I was again just too wiped out by the end of the day yesterday to write anything - trying a new and probably better strategy of writing a short one in the morning instead!
I made a cumulative Wed.-Fri. to-do list yesterday, and seem to have only knocked a small number of things off it. That's OK....
Top (only) priority for today is finally finish that op-ed that I drafted a month ago and send out a pitch for it. I would like to do some Duchess of Angus publicity work over the coming week: I haven't had the concentration for it, but it is such a great book, I shouldn't just let it sink like a stone without fighting a little bit! Maybe tomorrow's post here will be a Duchess post.
Incentive to work properly for a few hours this morning would be to then really try and break away from 24hr internet news in the afternoon and do one or both of the following: (1) watch Nixon in China on the Met's free stream (it's not just watchable at 7:30 on the designated evening, i.e. last night, but available for the 24 hours following); (2) read Emily St. John Mandel's The Glass Hotel. It popped up on my Kindle on Tuesday, and though I've read only the first couple chapters, I deem it sufficiently riveting to have a chance of dissipating the corona news fog!

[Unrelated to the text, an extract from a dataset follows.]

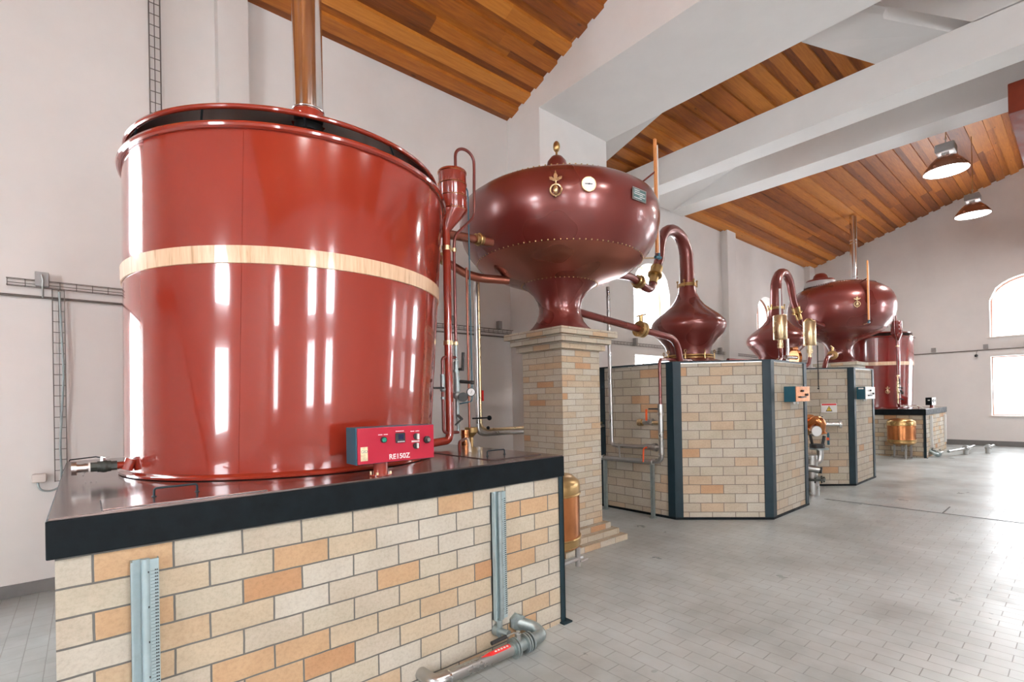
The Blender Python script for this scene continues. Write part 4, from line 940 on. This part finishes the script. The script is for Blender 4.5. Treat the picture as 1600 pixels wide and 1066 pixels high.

That said, I will provide a comfort reading rec for those in need. Amanda Craig had a Facebook post today about Joan Aiken, and though I think that the opening books in the Wolves of Willoughby Chase series are surely her supreme achievement (plus of course the extraordinary short stores!), her romantic suspense novels for adults were books I checked out of the library again and again as a child. A favorite: Last Movement (though I wonder how its representation of a significant trans character bears up these days?). Of course if you want the simplest and most pleasant books in this vein, you should turn to Mary Stewart: Airs Above the Ground was a particular favorite of mine.